Instructions for the task: For each line that holds "part", copy the line out.
— Begin —
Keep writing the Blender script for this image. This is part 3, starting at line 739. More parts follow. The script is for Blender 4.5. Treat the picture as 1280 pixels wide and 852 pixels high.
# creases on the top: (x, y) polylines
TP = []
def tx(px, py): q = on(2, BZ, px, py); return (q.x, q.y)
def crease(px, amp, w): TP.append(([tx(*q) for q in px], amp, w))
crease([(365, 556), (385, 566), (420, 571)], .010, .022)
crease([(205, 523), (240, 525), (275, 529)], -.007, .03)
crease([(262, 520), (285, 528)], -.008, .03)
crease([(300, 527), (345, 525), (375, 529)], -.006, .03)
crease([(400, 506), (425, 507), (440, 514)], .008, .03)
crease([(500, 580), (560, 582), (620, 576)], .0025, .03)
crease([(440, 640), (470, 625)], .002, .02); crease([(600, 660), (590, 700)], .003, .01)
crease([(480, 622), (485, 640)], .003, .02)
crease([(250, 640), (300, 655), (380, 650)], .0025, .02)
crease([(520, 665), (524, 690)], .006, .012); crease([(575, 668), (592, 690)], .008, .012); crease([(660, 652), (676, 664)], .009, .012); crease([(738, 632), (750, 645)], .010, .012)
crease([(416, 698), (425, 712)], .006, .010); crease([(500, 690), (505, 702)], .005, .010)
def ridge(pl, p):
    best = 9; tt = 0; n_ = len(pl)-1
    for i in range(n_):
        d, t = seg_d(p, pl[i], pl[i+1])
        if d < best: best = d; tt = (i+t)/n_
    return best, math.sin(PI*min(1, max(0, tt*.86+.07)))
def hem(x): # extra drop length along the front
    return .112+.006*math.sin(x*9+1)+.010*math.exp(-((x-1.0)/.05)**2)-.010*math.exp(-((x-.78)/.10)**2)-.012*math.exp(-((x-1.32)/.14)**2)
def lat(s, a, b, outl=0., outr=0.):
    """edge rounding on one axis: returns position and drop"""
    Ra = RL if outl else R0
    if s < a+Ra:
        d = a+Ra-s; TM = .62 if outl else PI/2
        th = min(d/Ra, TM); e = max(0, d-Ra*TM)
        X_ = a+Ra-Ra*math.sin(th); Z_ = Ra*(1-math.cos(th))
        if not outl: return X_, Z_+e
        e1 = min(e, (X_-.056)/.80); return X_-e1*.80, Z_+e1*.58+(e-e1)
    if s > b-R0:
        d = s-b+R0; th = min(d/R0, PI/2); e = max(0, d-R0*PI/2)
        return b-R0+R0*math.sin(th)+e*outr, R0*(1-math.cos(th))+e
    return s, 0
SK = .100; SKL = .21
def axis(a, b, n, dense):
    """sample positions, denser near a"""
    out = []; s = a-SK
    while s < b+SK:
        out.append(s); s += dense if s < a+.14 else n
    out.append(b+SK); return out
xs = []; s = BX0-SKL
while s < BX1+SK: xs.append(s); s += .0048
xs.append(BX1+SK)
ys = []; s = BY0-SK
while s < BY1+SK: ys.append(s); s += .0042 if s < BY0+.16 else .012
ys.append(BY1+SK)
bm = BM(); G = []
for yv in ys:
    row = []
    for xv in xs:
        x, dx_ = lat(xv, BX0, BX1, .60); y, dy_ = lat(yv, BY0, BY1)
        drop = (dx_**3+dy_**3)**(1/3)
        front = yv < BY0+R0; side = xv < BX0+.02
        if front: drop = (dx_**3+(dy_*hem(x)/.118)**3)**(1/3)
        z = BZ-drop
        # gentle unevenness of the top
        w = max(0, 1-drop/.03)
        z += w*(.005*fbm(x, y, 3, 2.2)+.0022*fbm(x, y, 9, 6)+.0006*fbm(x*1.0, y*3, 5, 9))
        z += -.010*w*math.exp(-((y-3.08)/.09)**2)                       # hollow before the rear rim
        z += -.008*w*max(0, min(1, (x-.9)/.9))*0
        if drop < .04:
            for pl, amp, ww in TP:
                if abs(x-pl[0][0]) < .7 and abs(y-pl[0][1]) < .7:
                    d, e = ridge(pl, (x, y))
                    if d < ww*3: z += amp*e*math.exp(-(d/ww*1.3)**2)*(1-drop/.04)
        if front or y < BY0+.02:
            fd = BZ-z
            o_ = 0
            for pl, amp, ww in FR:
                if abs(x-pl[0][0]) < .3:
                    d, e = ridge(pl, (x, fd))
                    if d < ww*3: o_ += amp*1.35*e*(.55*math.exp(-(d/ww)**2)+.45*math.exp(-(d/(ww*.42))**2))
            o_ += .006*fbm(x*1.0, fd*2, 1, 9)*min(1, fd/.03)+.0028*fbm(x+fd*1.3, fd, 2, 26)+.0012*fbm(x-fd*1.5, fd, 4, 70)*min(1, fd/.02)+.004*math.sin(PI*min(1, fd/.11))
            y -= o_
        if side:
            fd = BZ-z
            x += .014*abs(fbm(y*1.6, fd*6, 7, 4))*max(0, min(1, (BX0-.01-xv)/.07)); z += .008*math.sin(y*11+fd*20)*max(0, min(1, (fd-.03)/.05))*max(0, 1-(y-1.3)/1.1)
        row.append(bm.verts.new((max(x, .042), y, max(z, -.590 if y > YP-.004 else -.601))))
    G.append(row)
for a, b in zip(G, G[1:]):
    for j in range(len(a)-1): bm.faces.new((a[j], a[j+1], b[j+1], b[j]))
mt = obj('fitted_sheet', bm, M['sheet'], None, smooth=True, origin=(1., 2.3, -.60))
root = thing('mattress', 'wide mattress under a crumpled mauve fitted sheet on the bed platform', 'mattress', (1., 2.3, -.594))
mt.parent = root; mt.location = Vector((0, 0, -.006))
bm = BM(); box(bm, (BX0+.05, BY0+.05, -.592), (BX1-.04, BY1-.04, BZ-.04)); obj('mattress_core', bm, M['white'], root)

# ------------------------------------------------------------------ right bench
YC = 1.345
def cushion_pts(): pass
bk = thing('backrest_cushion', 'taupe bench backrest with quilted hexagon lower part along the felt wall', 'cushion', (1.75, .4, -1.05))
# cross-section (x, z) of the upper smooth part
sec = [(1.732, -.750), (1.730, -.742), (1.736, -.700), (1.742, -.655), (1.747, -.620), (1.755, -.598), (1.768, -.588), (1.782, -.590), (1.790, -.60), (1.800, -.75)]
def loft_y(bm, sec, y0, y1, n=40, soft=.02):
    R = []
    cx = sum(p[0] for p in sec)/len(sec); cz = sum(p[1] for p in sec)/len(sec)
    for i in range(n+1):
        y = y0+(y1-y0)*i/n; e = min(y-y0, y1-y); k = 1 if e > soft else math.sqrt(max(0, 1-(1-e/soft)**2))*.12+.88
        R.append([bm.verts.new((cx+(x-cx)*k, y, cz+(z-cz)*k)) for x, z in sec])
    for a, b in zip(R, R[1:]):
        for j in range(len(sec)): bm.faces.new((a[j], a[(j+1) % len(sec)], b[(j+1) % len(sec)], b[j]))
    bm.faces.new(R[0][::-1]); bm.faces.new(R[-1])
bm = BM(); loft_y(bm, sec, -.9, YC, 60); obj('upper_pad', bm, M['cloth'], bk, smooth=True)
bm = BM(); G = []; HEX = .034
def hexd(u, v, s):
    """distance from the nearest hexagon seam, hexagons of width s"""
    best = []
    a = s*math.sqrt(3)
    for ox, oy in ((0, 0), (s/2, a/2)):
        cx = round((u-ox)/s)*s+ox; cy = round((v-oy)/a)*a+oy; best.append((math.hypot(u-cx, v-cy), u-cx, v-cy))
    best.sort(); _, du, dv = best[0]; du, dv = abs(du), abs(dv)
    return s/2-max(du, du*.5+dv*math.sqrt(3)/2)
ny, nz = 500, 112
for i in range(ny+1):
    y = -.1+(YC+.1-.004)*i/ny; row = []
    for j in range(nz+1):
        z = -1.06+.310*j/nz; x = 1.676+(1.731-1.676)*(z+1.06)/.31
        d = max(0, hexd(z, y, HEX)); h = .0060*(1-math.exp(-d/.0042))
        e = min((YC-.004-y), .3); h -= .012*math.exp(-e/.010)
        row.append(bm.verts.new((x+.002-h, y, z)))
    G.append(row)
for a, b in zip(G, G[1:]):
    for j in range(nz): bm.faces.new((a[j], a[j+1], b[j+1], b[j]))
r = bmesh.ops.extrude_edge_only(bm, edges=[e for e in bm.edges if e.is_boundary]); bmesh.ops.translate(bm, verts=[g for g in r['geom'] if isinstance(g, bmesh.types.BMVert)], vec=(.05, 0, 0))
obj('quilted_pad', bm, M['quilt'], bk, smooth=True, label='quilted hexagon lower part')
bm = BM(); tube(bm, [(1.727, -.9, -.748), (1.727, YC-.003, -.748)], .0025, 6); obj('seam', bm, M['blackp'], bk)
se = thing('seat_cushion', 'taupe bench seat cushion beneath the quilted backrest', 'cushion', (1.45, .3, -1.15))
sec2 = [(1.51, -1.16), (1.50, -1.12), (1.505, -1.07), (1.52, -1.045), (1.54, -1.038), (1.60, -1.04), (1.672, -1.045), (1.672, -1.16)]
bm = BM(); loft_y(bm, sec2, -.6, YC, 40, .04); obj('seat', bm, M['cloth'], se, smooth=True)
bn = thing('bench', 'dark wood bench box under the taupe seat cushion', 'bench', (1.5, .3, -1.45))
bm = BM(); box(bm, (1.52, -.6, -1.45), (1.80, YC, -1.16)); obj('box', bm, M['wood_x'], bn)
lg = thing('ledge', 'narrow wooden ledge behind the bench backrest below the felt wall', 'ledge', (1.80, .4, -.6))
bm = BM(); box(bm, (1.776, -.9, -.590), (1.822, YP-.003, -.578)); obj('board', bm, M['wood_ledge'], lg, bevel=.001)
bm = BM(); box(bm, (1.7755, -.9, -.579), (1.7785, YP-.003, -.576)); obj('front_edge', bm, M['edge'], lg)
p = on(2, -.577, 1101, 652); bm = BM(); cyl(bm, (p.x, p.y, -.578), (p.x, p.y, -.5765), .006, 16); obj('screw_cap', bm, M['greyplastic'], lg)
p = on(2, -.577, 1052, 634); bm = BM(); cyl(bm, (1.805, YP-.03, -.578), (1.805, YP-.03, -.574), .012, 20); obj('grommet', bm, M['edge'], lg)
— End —
Problem solution:
Keep writing the Blender script for this image. This is part 3, starting at line 739. More parts follow. The script is for Blender 4.5. Treat the picture as 1280 pixels wide and 852 pixels high.
bk = thing('backrest_cushion', 'taupe bench backrest with quilted hexagon lower part along the felt wall', 'cushion', (1.75, .4, -1.05))
# cross-section (x, z) of the upper smooth part
obj('quilted_pad', bm, M['quilt'], bk, smooth=True, label='quilted hexagon lower part')